Consequently, I bet for some, the hybrid model will work best, while for others the pure RIA will always reign supreme. Overall; however, I think the growth of fee-based services is the best thing to happen to the financial services industry in a long time and hybrid advisors are helping with that growth. So I say kudos to both, even if one isn’t as pure as the other.

Kevin

Kevin

December 19, 2012 — 1:39 PM

Ms. Salameh seems to confuse fee-only and fee-based by using them interchangeably in the article. By being a fee-based advisor, she was never “pure” in the first place. Now, her hybrid approach is a second step away from working in the clients’ best interests. Her comments feel like justifications for keeping a client’s money (and commissions) in-house under all circumstances.

Pat

Pat

December 29, 2012 — 2:28 PM

Talking her book. Fee based IS NOT THE SAME THING AS fee only. Helloooooo.

Hybrid is not pure by definition! What is her educational and business experience to present this as fact? Its ludicrous and everyone has been very polite in responding….

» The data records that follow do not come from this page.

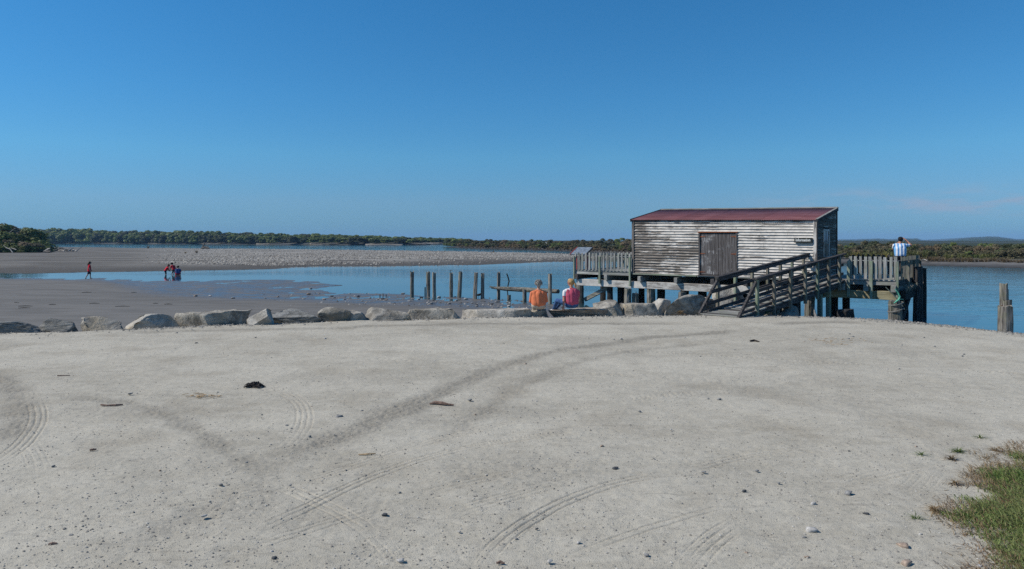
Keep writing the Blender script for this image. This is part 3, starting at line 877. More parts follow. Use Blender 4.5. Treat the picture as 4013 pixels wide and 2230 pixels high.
# right-hand corner piles, braces
def world_at(px, d, z): return (ax(px, d), d, z)
for j, (y, r, top) in enumerate(((2.55, 0.20, 1.35), (3.7, 0.17, 1.25))):
    o = pile_mesh(top + 1.7, r, 71 + j, 0.02).build('pile', W_BLACK[2] if j else W_DARK[2], wharf); o.location = (XR + 0.26, y, -1.7)
put(wharf, 'strut', MB().beam((XR - 0.10, 0.9, -0.70), (XR - 0.02, 2.3, 0.30), 0.20, 0.22), W_DARK[1], 0.01)
put(wharf, 'side_beam', MB().beam((XR + 0.12, 0.2, 0.33), (XR + 0.12, YB - 0.1, 0.33), 0.16, 0.36), W_BLACK[1], 0.01)

# -- railings
def railing(name, p0, p1, n_pick, posts, m_rail, m_pick, m_post, top=1.62, pick_w=0.085, out=(0, -1), thick=0.022, doubles=True, seed=1):
    """picket rail from p0 to p1 (local plan points)"""
    rr = random.Random(seed)
    p0 = Vector((*p0, 0)); p1 = Vector((*p1, 0)); d = (p1 - p0); L = d.length; d.normalize()
    o = Vector((out[0], out[1], 0))
    root = put(wharf, name, MB().beam(p0 + Vector((0, 0, top)) + o * 0.01, p1 + Vector((0, 0, top)) + o * 0.01, 0.13, 0.035, jit=0.004), m_rail)
    put(root, 'bottom_rail', MB().beam(p0 + Vector((0, 0, DECK + 0.035)) + o * 0.015, p1 + Vector((0, 0, DECK + 0.035)) + o * 0.015, 0.11, 0.04, jit=0.004), m_rail)
    for i in range(n_pick):
        t = (i + 0.5) / n_pick * L + rr.uniform(-0.012, 0.012)
        c = p0 + d * t
        h = top + 0.15 + rr.uniform(-0.014, 0.02)
        w = pick_w * rr.uniform(0.85, 1.12)
        ln = d * rr.uniform(-0.012, 0.012)
        put(root, 'picket', MB().beam(c + Vector((0, 0, DECK + 0.06)) + o * 0.09, c + ln + Vector((0, 0, h)) + o * 0.088, w, thick, up=o, jit=0.003), m_pick)
    for t, lo, w in posts:
        c = p0 + d * (t * L)
        put(root, 'post', MB().beam(c + Vector((0, 0, lo)) + o * 0.125, c + Vector((0, 0, top - 0.022)) + o * 0.125, w, 0.085, up=o, jit=0.004), m_post, 0.006)
    return root
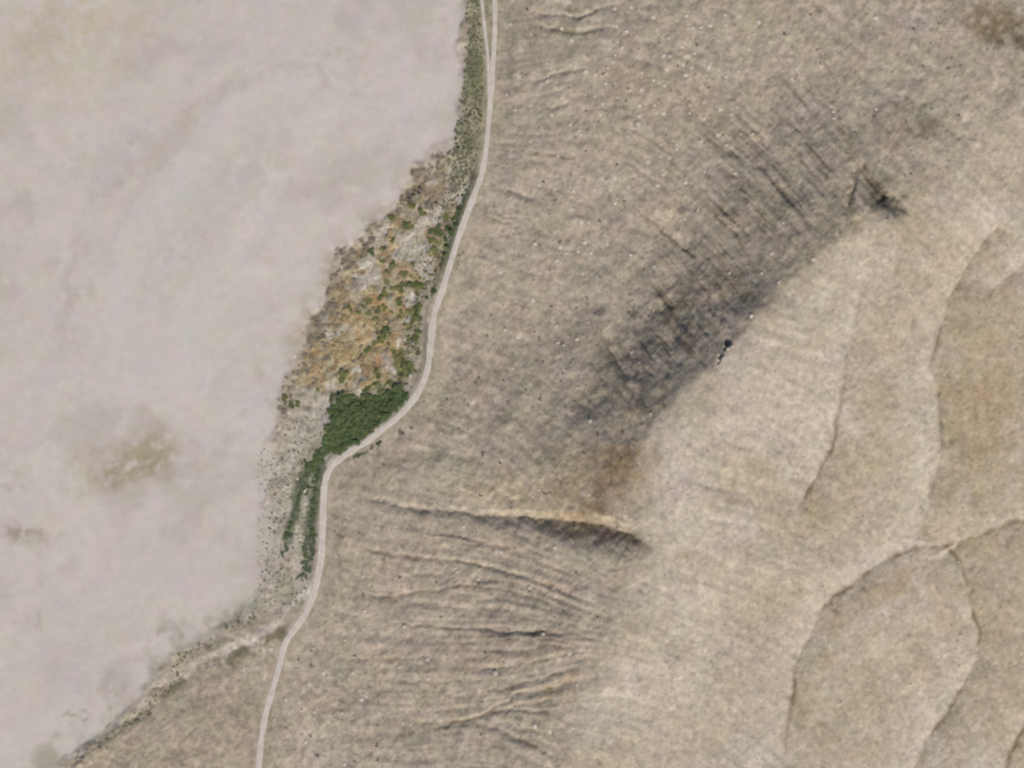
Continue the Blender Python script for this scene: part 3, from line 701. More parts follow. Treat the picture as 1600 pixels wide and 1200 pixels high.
def plant_material(name, a, b_):
    """Leaf colour drifts from a to b_ between plants and between the leaves of one plant."""
    m, t, b = new_mat(name, 0.8)
    oi = t.nodes.new('ShaderNodeObjectInfo')
    geo = t.nodes.new('ShaderNodeNewGeometry')
    ad = t.nodes.new('ShaderNodeMath'); ad.operation = 'MULTIPLY_ADD'
    ad.inputs[1].default_value = 0.65; 
    t.links.new(oi.outputs['Random'], ad.inputs[0])
    r2 = t.nodes.new('ShaderNodeMath'); r2.operation = 'MULTIPLY'; r2.inputs[1].default_value = 0.35
    t.links.new(geo.outputs['Random Per Island'], r2.inputs[0]); t.links.new(r2.outputs[0], ad.inputs[2])
    mx = t.nodes.new('ShaderNodeMix'); mx.data_type = 'RGBA'
    t.links.new(ad.outputs[0], mx.inputs['Factor'])
    mx.inputs['A'].default_value = (*a, 1); mx.inputs['B'].default_value = (*b_, 1)
    t.links.new(mx.outputs['Result'], b.inputs['Base Color'])
    return m
M_green = plant_material('green_leaves', (0.085, 0.105, 0.045), (0.135, 0.140, 0.060))
M_sage = plant_material('sage_leaves', (0.082, 0.104, 0.066), (0.135, 0.150, 0.098))
M_moss = plant_material('yellow_green_leaves', (0.105, 0.125, 0.042), (0.19, 0.185, 0.075))
M_dark = plant_material('dark_green_leaves', (0.066, 0.098, 0.042), (0.112, 0.140, 0.056))
M_tan = plant_material('dry_reed_leaves', (0.33, 0.22, 0.118), (0.40, 0.315, 0.17))
M_rust = plant_material('rust_leaves', (0.22, 0.145, 0.085), (0.33, 0.235, 0.14))
M_grey = plant_material('grey_twigs', (0.165, 0.138, 0.108), (0.25, 0.212, 0.17))
M_olive = plant_material('olive_leaves', (0.135, 0.142, 0.082), (0.215, 0.208, 0.13))
M_shrub = plant_material('desert_shrub_leaves', (0.13, 0.12, 0.085), (0.19, 0.17, 0.125))
M_bark, _t, _b = new_mat('woody_stem'); _b.inputs['Base Color'].default_value = (0.12, 0.085, 0.055, 1)

def rock_material(name, a, b_):
    m, t, b = new_mat(name)
    oi = t.nodes.new('ShaderNodeObjectInfo'); geo = t.nodes.new('ShaderNodeNewGeometry')
    n = noise_node(t, geo.outputs['Position'], 1.4, 4)
    ad = t.nodes.new('ShaderNodeMath'); ad.operation = 'MULTIPLY_ADD'; ad.inputs[1].default_value = 0.5
    t.links.new(oi.outputs['Random'], ad.inputs[0])
    h2 = t.nodes.new('ShaderNodeMath'); h2.operation = 'MULTIPLY'; h2.inputs[1].default_value = 0.5
    t.links.new(n.outputs['Fac'], h2.inputs[0]); t.links.new(h2.outputs[0], ad.inputs[2])
    mx = t.nodes.new('ShaderNodeMix'); mx.data_type = 'RGBA'
    t.links.new(ad.outputs[0], mx.inputs['Factor']); mx.inputs['A'].default_value = (*a, 1); mx.inputs['B'].default_value = (*b_, 1)
    t.links.new(mx.outputs['Result'], b.inputs['Base Color'])
    return m
M_pale = rock_material('pale_limestone', (0.40, 0.35, 0.285), (0.54, 0.48, 0.40))
M_brown = rock_material('weathered_stone', (0.12, 0.10, 0.08), (0.22, 0.185, 0.14))

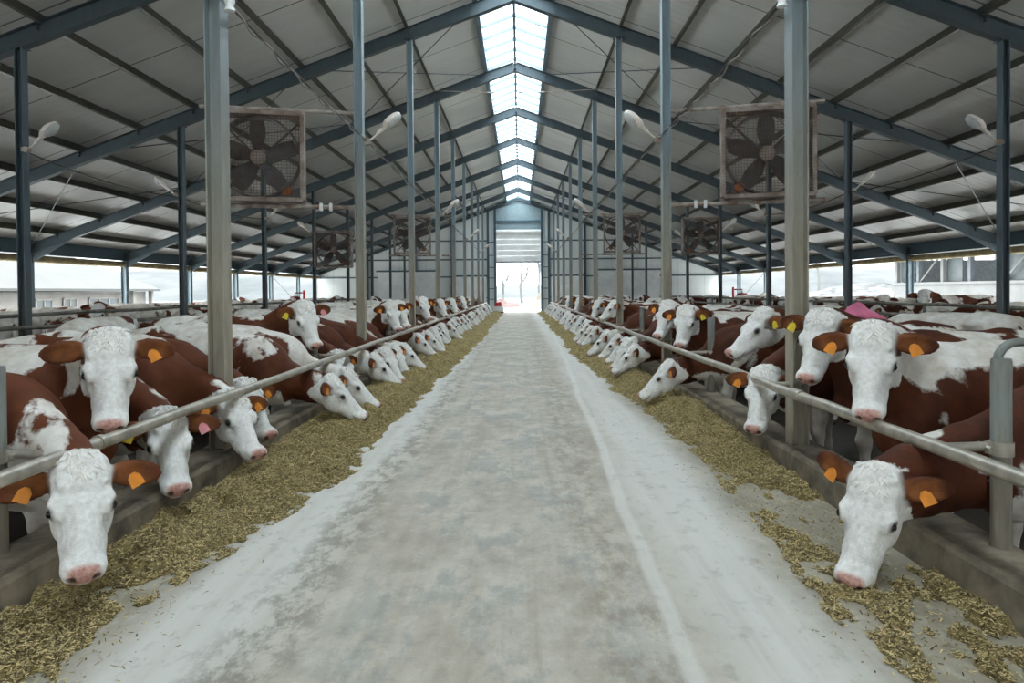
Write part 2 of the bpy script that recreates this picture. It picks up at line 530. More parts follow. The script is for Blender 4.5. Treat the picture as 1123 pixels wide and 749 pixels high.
def hair_mesh(seed):
    r = random.Random(seed); m = MB()
    for i in range(90):
        a = r.uniform(-.05, .10); b = r.uniform(-.075, .075)
        w = .024-.2*(a-.02)**2-abs(b)*.26
        p = V((a, b, w)); d = V((r.uniform(.2, 1.0), r.uniform(-.8, .8)+b*4, r.uniform(.2, .6))).normalized()
        pts = [p]
        cx = r.uniform(-.6, .6)
        for k in range(4):
            d = (d+V((0.10, cx*.5, -.38))).normalized(); pts.append(pts[-1]+d*r.uniform(.009, .016))
        m.tube(pts, [.006, .0065, .0055, .004, .0012], 5)
    return m.mesh('forelock', M_HAIR, True)


FORELOCKS = [hair_mesh(i) for i in range(3)]


def dress(root, proto, tags=(0, 0), hair=0, eyes=True):
    """eyes, ear tags and forelock as children of the body"""
    R, P = proto['R'], proto['P']
    def place(o, loc, rot):
        o.matrix_local = Matrix.Translation(P+R @ (loc*HS)) @ (R @ rot).to_4x4()
    for s in (-1, 1):
        if eyes: place(link('eye', EYE, root), V((.208, s*.111, -.046)), Matrix.Identity(3))
        tg = tags[(s+1)//2]
        if tg is not None:
            M = ear_mat(s, proto['ears'][(s+1)//2])
            face = M @ V((.0, 0, 1)); face = V((face.x, face.y*.4, 0)).normalized()
            hang = V((-.75, 0, -.66))                              # the tag hangs down the ear
            hang = (R.transposed() @ V((0, 0, -1))); hang = (hang*.7+(M @ V((1, 0, 0)))*.35).normalized()
            f = (M @ V((0, 0, 1))); f = (f-hang*f.dot(hang)).normalized()
            rot = Matrix((f, (-hang).cross(f), -hang)).transposed()
            place(link('ear_tag', TAGS[tg], root), V((.035, s*.085, -.075))+M @ V((.105, 0, .030)), rot)
    if hair is not None:
        place(link('forelock', FORELOCKS[hair % 3], root), V((0, 0, 0)), Matrix.Identity(3))


def cow(proto, x, y, face, label, group, seed, bias=.5, tone=0., tags=(0, 0), hair=None, scale=1., flip=False, z=None, eyes=True, name='cow'):
    o = link(name, proto['me'])
    o.location = (x, y, COW_Z if z is None else z); o.rotation_euler.z = math.radians(face)
    o.scale = (scale, -scale if flip else scale, scale)
    o['patch_seed'] = float(seed); o['patch_bias'] = float(bias); o['coat_tone'] = float(tone)
    tag(o, label, 'cow', group)
    dress(o, proto, tags, hair, eyes)
    return o
# ---------------------------------------------------------------- materials of the building
def steel(name, hi, lo, zmix=None, rough=.5):
    t = NT(name); tc = t.n('ShaderNodeNewGeometry'); vec = tc.outputs['Position']
    mp = t.n('ShaderNodeMapping', ins={'Scale': (6, 6, .8)}); t.lk(vec, mp.inputs[0])
    st = t.noise(mp.outputs[0], 2.5, 5, .65)
    a = t.ramp(st, .3, .7, tuple(c*.78 for c in hi), hi)
    if zmix:
        sp = t.n('ShaderNodeSeparateXYZ'); t.lk(vec, sp.inputs[0])
        f = t.math('ADD', sp.outputs[2], t.math('MULTIPLY', t.math('SUBTRACT', st, .5), 2.4))
        f = t.ramp(t.math('DIVIDE', f, 6.0), zmix[0]/6, zmix[1]/6, (1, 1, 1), (0, 0, 0))
        a = t.mix(f, a, t.ramp(st, .3, .7, tuple(c*.62 for c in lo), lo))
    t.bump(t.noise(vec, 30, 3), .08, .01)
    return t.set(a, rough, .15)


M_POST = steel('post_steel', (.27, .34, .37), (.47, .42, .33), (1.6, 4.2))
M_MIDPOST = steel('mid_post_steel', (.10, .135, .155), (.16, .17, .165), (.8, 2.0))
M_EAVE = steel('eave_steel', (.26, .34, .38), (.2, .2, .2))
M_RAFTER = steel('rafter_steel', (.075, .104, .118), (.1, .1, .1))
M_RIDGE = steel('skylight_steel', (.20, .28, .33), (.1, .1, .1))
M_PURLIN = steel('purlin_steel', (.105, .105, .085), (.1, .1, .1))
M_GALV = simple('galvanised_pipe', (.47, .43, .36), .42, .55, .30, 9, .05)
M_RAILPOST = steel('rail_post_steel', (.24, .26, .24), (.21, .18, .13), (.5, 1.1))
M_CONC = simple('kerb_concrete', (.235, .195, .14), .9, var=.6, scale=3.5, bump=.5)
M_WALLC = simple('wall_concrete', (.27, .245, .20), .9, var=.35, scale=2, bump=.4)
M_ALLEY = simple('alley_dirt', (.055, .045, .034), .8, var=.5, scale=2)
M_WOODCAP = simple('rusty_cap', (.22, .10, .05), .75, var=.4, scale=4)
M_TARP = simple('curtain_tarp', (.40, .32, .16), .7, var=.4, scale=3)
M_WHITE = simple('white_panel', (.86, .88, .87), .55, var=.12, scale=1.5)
M_DKBLUE = steel('frame_blue', (.10, .16, .20), (.1, .1, .1))


def roof_material():
    t = NT('roof_panel'); tc = t.n('ShaderNodeTexCoord'); sp = t.n('ShaderNodeSeparateXYZ'); t.lk(tc.outputs['Object'], sp.inputs[0])
    y = t.math('SUBTRACT', sp.outputs[1], D0)
    def line(period, width, off=0.):
        f = t.math('FRACT', t.math('ADD', t.math('DIVIDE', y, period), 50.5+off))
        return t.math('LESS_THAN', t.math('ABSOLUTE', t.math('SUBTRACT', f, .5)), width/period/2)
    seam = line(2.5, .035); seam2 = line(.5, .012, .5)
    rib = t.math('SINE', t.math('MULTIPLY', y, 2*math.pi/.25))
    vec = t.coord('Object', (.6, .6, .6))
    mott = t.noise(vec, 1.3, 4)
    mp = t.n('ShaderNodeMapping', ins={'Scale': (.35, 5, 1)}); t.lk(tc.outputs['Object'], mp.inputs[0])
    streak = t.noise(mp.outputs[0], 1.2, 4)
    c = t.ramp(mott, .3, .7, (.72, .735, .72), (.82, .835, .82))
    c = t.mix(t.math('MULTIPLY', streak, .30), c, (.55, .55, .50))
    c = t.mix(t.math('MULTIPLY', seam2, .22), c, (.14, .15, .15))
    c = t.mix(t.math('MULTIPLY', seam, .85), c, (.05, .055, .06))
    t.bump(t.math('ADD', rib, t.math('MULTIPLY', mott, 3.)), .10, .02)
    return t.set(c, .42, 0.)


def skylight_material():
    t = NT('skylight_sheet')
    tr = t.n('ShaderNodeBsdfTransparent', ins={0: (.93, .97, 1, 1)})
    tl = t.n('ShaderNodeBsdfTranslucent', ins={0: (.90, .95, .97, 1)})
    mx = t.n('ShaderNodeMixShader', ins={0: .45}); t.lk(tr.outputs[0], mx.inputs[1]); t.lk(tl.outputs[0], mx.inputs[2])
    t.lk(mx.outputs[0], t.out.inputs[0]); return t.m


def lane_material():
    t = NT('lane_concrete'); g = t.n('ShaderNodeNewGeometry'); vec = g.outputs['Position']
    sp = t.n('ShaderNodeSeparateXYZ'); t.lk(vec, sp.inputs[0]); x, y = sp.outputs[0], sp.outputs[1]
    def mapped(s):
        m = t.n('ShaderNodeMapping', ins={'Scale': s}); t.lk(vec, m.inputs[0]); return m.outputs[0]
    wob = t.noise(mapped((.6, .22, 1)), 1.0, 4)
    xx = t.math('ADD', x, t.math('MULTIPLY', t.math('SUBTRACT', wob, .5), .7))
    ax = t.math('ABSOLUTE', t.math('ADD', xx, .05))
    blot = t.noise(mapped((1.5, .8, 1)), 1.4, 7, .62)
    grit = t.noise(vec, 60, 4, .7)
    lng = t.noise(mapped((7, .25, 1)), 1.0, 5, .6)
    base = t.ramp(blot, .32, .66, (.33, .285, .22), (.57, .525, .44))
    # bluish worn patches in the middle
    blue = t.math('MULTIPLY', t.ramp(t.noise(mapped((1.1, .55, 1)), 2.1, 8, .7), .50, .57), t.ramp(ax, .55, .95, (1, 1, 1), (0, 0, 0)))
    base = t.mix(t.math('MULTIPLY', blue, .5), base, (.235, .25, .25))
    # pale washed bands along both sides of the driven strip
    band = t.math('MULTIPLY', t.ramp(t.math('DIVIDE', ax, 3.), .85/3, 1.1/3), t.ramp(t.math('DIVIDE', ax, 3.), 1.45/3, 1.75/3, (1, 1, 1), (0, 0, 0)))
    base = t.mix(t.math('MULTIPLY', band, t.ramp(lng, .25, .6, (.45, .45, .45), (1, 1, 1))), base, (.64, .625, .58))
    # damp brown margin under the feed
    marg = t.ramp(t.math('DIVIDE', ax, 3.), 1.42/3, 1.75/3)
    base = t.mix(t.math('MULTIPLY', marg, .85), base, t.ramp(blot, .35, .65, (.20, .17, .115), (.34, .30, .22)))
    # brown wheel tracks and long streaks
    trk = t.math('MULTIPLY', t.ramp(lng, .50, .70), t.ramp(ax, .5, .9, (.8, .8, .8), (.15, .15, .15)))
    base = t.mix(t.math('MULTIPLY', trk, .7), base, (.30, .25, .18))
    # dark dirt print on the left near the camera and on the right of the middle
    def dirt(x0, wd, lo, hi):
        f = t.ramp(t.math('ABSOLUTE', t.math('DIVIDE', t.math('SUBTRACT', xx, x0), wd)), .3, 1., (1, 1, 1), (0, 0, 0))
        return t.math('MULTIPLY', f, t.ramp(t.noise(mapped((3, 1.6, 1)), 2.5, 8, .75), lo, hi))
    base = t.mix(t.math('MULTIPLY', dirt(-1.02, .22, .46, .56), .65), base, (.185, .155, .115))
    base = t.mix(t.math('MULTIPLY', dirt(.58, .27, .46, .60), .6), base, (.225, .175, .115))
    # thin pale line a wheel has drawn
    lx = t.math('SUBTRACT', t.math('SUBTRACT', x, t.math('MULTIPLY', y, .024)), .715)
    lx = t.math('ADD', lx, t.math('MULTIPLY', t.math('SUBTRACT', t.noise(mapped((.3, .3, 1)), 1.), .5), .25))
    ln = t.ramp(t.math('ABSOLUTE', t.math('MULTIPLY', lx, 10)), .25, .55, (1, 1, 1), (0, 0, 0))
    base = t.mix(t.math('MULTIPLY', ln, .55), base, (.70, .69, .65))
    base = t.mix(t.math('MULTIPLY', t.ramp(grit, .6, .72), .35), base, (.70, .66, .55))
    base = t.mix(t.math('MULTIPLY', t.ramp(grit, .28, .36, (1, 1, 1), (0, 0, 0)), .35), base, (.25, .21, .15))
    mid = t.noise(mapped((1, .7, 1)), 9, 6, .7)
    base = t.mix(t.math('MULTIPLY', t.ramp(mid, .52, .68), .38), base, (.62, .60, .53))
    base = t.mix(t.math('MULTIPLY', t.ramp(mid, .30, .46, (1, 1, 1), (0, 0, 0)), .42), base, (.21, .185, .145))
    t.bump(t.math('ADD', t.math('MULTIPLY', grit, .4), blot), .35, .012)
    return t.set(base, t.ramp(blot, .3, .7, (.55, .55, .55), (.8, .8, .8)))


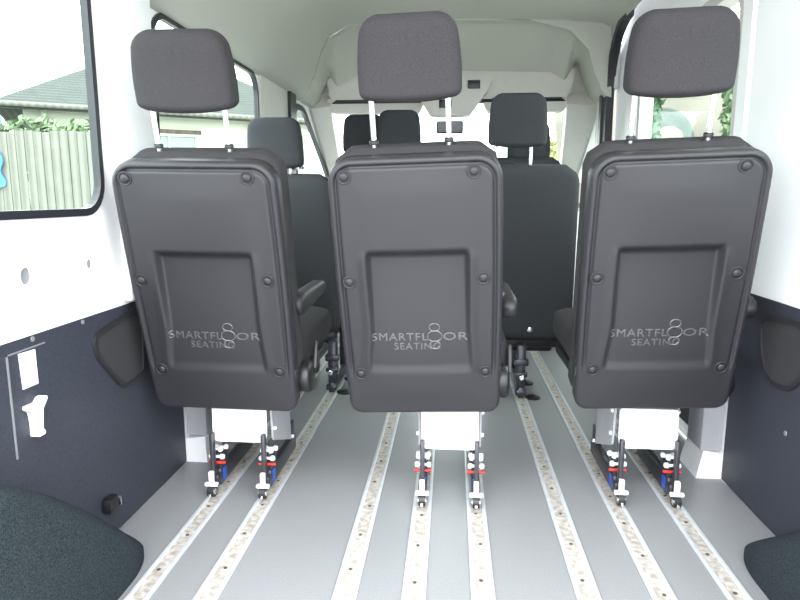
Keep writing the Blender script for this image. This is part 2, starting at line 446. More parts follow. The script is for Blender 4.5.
bm = BM(); box(bm, (XL-.035, Y0, -.40), (XR+.035, Y1, -.052)); struct('trim_8', bm, 'bodyout', 'white underbody and sill skin', 'trim')

bm = BM(); box(bm, (XL+.0005, 1.62, .614), (XL+.027, 1.84, 1.47), .010); struct('trim_13', bm, 'whitewall', 'white pillar cover between the two left side windows', 'trim')
# cream upper pillar trims between left windows / cab
bm = BM()
plate(bm, [(2.93, .62), (3.55, .62), (3.55, 1.46), (2.93, 1.46)], [], Lm, -.012, -.001)
struct('trim_9', bm, 'cream', 'cream pillar trim ahead of the second left side window', 'trim', flat=True)
bm = BM(); plate(bm, [(3.765, .3), (3.96, .3), (3.96, 1.54), (3.765, 1.54)], [], Rm, -.02, -.001)
struct('trim_10', bm, 'cream', 'cream pillar trim ahead of the sliding door seal', 'trim', flat=True)
# grey pillar casings and white pillar feet at the end of the dark lining boards
for nm, x0, x1, y, lb in (('trim_11', XL+.001, -.828, 1.965, 'left'), ('trim_12', .812, XR-.001, 1.975, 'right')):
    bm = BM(); box(bm, (x0, y, .088), (x1, y+.12, .61), .008); struct(nm, bm, 'greypanel', 'grey pillar casing above the white block by the %s wall' % lb, 'trim')
for sx, x0, x1, y, lb in ((1, XL+.002, -.826, 1.95, 'left'), (-1, .80, XR-.002, 1.962, 'right')):
    bm = BM()
    xa, xb = (x0, x1)
    loft(bm, [[(xa, y, 0), (xb, y, 0), (xb, y+.15, 0), (xa, y+.15, 0)], [(xa, y, .083), (xb-.008 if sx > 0 else xb, y+.01, .088), (xb-.008 if sx > 0 else xb, y+.15, .088), (xa, y+.15, .083)] if sx > 0 else [(xa+.022, y+.012, .090), (xb, y, .084), (xb, y+.15, .084), (xa+.022, y+.15, .088)]])
    tag(obj('pillar_foot', bm, 'white'), 'small white block on the floor at the foot of the %s wall' % lb, 'trim block', 'white pillar foot blocks')

# ------------------------------------------------------------------ dark lining boards
def tri_pad(mp, pts, r, parent, name):
    lp = rpoly(pts, r, 6)
    bm = BM(); band(bm, offs(lp, .009), offs(lp, -.002), mp, -.006, .004); fr = obj('pocket_rim', bm, 'plastic', parent, flat=True)
    bm = BM(); plate(bm, offs(lp, -.001), [], mp, .0, .003); obj('pocket_pad', bm, 'pocket', fr, flat=True)

Lp = lambda a, b, t: (XL+.002 - t, a, b)
Rp = lambda a, b, t: (XR-.002 + t, a, b)
lin = thing('lining_board', 'dark lining board along the lower left wall with white sticker and hook', 'wall panel', (XL, 1.3, 0))
inv = Matrix.Translation((-XL, -1.3, 0))
def under(root, o): o.matrix_local = Matrix.Translation(-root.location); return o
bm = BM(); plate(bm, rrect(Y0+.01, 1.947, .003, .605, .004), [], Lp, 0, .012); under(lin, obj('board', bm, 'lining', lin, flat=True))
e = obj('pocket_cover', BM(), 'pocket', lin); bpy.data.objects.remove(e)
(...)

Try being the client ( me!) and comprehending the goobledy gook ADV of one of those hybrid firms. Try honestly telling your client why you chose the Met Life Annuity vs the Vanguard/ Jefferson national one available to them for 200 bp less. Try telling them the truth about what you were paid on the Whole Life you sold them when they really ought to have bought term. Is Ms Salemah aware that the UK has banned commissioned sales of retail investment products? I am tired of hearing how the devoted practitioner ( a CFP even as practice standards allow suitable product ) stands above the sway of commissions. The reality is conflicts of interest are HUGE in a hybrid and the disclosures are inadequate in that consumers cannot comprehend them.

This business is based on TRUST. Trust is founded in transparency and the hybrid model is opaque and conflicted by definition. Yes, it comes in varying degrees, some independent firms at least are not hawking their own platforms funds but there remain serious issues with this model.

The world is shifting and consumers are younger and savvier, they will treat investment products as any other and expect to know PRICE. More than that, in our new world of compressed returns we owe clients the best returns available which means lowest embedded fees, revenue sharing, expenses, soft dollars, turnover etc. The exponential drag of excess cost is now a real threat to retirement success and in the hybrid model, unfortunately, the practitioner is not disincentived to minimize these embedded costs. The “one stop shop” is not pure, but rather its bottom line depends on cross selling commissioned product. This is NOT the final destination. UGH!

PS I love white papers by people who work within industry about why their model is the best. Talk about conflicts of interest.